Goethe's influence was dramatic because he understood that there was a transition in European sensibilities, an increasing focus on sense, on the indescribeable and the emotional. This is not to say that he was emotionalist or excessive; quite the contrary: he preached restraint and felt that excess was a sickness. "There is nothing worse than imagination without taste." He argued that laws came organically out of the nature of a people and their relationship to the land, and therefore rational laws could not be imposed effectively from above: a direct challenge to the attempts to form "enlightened" monarchies based on "rational" laws, such as Joseph II of Austria or, later, Napoleon's reign as emperor of France.

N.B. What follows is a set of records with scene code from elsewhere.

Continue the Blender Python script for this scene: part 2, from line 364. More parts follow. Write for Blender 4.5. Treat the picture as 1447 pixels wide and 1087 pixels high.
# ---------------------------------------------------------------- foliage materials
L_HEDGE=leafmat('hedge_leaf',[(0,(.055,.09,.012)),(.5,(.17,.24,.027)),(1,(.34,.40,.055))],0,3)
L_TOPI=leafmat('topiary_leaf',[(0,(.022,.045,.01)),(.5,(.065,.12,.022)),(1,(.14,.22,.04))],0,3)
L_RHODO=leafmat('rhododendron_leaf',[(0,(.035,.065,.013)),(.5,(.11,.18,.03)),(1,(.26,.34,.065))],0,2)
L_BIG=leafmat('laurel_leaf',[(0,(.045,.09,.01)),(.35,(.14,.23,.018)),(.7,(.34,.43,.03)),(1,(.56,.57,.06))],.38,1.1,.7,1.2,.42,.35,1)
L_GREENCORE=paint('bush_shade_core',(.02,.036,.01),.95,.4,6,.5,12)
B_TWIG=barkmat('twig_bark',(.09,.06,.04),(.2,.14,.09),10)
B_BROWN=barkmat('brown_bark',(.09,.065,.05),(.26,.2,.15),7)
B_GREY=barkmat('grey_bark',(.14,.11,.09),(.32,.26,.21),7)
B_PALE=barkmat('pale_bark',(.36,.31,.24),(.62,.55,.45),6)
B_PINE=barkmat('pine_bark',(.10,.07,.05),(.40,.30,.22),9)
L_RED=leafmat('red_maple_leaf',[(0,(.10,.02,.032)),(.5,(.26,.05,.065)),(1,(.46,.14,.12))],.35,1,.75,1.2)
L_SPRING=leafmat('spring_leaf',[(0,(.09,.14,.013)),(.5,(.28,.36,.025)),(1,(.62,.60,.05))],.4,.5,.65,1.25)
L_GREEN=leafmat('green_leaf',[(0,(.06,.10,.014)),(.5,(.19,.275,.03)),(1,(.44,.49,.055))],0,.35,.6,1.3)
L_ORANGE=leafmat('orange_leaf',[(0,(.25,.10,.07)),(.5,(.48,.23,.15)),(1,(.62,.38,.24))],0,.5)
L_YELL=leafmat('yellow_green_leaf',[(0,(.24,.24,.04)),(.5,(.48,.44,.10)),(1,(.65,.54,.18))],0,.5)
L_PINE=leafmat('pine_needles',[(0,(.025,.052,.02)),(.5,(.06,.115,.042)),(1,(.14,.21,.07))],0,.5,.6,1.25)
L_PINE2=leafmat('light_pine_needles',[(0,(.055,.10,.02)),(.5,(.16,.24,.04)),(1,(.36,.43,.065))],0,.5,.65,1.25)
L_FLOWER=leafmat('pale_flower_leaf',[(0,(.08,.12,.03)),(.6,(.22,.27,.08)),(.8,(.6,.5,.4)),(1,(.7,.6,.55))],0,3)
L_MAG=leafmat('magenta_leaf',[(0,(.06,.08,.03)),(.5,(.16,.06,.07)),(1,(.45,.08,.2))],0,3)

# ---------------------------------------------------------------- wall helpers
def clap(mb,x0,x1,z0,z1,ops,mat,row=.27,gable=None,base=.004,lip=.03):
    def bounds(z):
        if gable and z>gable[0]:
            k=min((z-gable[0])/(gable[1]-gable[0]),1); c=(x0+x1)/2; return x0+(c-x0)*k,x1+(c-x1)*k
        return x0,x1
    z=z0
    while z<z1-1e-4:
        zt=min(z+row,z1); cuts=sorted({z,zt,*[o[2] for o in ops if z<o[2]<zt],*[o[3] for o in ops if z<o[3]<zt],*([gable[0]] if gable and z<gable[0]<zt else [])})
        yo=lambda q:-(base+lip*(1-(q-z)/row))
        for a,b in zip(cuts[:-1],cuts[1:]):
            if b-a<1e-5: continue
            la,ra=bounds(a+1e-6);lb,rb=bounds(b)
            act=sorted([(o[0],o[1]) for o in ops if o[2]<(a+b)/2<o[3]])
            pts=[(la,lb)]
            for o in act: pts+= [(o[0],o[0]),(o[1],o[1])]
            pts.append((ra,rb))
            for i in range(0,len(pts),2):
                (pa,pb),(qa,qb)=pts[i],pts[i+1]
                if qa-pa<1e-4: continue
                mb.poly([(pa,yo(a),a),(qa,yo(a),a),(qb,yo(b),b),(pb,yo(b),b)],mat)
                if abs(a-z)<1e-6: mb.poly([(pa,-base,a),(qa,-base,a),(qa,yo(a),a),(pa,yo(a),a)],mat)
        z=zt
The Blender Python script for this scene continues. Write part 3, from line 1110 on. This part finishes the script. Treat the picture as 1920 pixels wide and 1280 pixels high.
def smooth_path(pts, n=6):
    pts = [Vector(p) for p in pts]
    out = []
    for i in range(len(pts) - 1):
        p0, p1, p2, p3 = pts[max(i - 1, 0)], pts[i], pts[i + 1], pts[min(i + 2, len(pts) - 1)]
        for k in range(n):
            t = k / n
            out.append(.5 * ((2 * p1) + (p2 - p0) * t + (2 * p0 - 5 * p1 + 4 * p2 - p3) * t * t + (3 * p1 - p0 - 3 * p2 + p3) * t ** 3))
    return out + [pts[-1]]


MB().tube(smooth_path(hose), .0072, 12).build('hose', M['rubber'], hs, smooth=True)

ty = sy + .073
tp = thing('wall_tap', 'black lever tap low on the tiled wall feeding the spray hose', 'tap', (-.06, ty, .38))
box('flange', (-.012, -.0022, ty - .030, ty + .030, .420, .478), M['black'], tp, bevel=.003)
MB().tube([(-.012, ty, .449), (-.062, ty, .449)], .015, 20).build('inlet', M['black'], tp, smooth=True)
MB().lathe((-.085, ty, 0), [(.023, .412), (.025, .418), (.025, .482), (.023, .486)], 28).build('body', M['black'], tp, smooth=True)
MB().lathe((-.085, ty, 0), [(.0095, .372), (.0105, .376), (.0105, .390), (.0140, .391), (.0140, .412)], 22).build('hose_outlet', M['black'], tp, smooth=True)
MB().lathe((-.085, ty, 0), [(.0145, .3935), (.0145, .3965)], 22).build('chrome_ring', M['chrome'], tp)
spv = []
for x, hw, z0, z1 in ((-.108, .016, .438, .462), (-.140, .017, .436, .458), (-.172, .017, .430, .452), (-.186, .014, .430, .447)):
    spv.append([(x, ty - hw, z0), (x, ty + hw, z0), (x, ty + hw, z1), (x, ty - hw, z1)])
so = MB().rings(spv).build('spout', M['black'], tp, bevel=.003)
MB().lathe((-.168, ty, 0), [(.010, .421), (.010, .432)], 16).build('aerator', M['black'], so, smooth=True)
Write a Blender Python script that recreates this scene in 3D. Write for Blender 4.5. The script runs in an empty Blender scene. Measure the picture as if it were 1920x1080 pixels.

This change would, in time, become the basis for 19th century thought - organic rather than geometrical, evolving rather than created, and based on sensibility and intuition, rather than on imposed order. This makes him, along with Adam Smith, Thomas Jefferson, Ludwig van Beethoven a figure in both worlds. One one hand, devoted to the sense of taste, order and finely crafted detail which is the hallmark of the artistic sense of the Age of Reason and the neo-classical period of architecture, and on the other, seeking a personal, intuitive and personalized form of expression and polity, and having a firm belief in self-regulating and organic systems rather than systems imposed from above. Philosophers such as Ralph Waldo Emerson would take up many of the same ideas in the 1800's, particularly the importance of the nobility of soul as being primary for nobility of dead and action. His ideas on evolution would frame the question for which Darwin and Wallace would provide the answers to.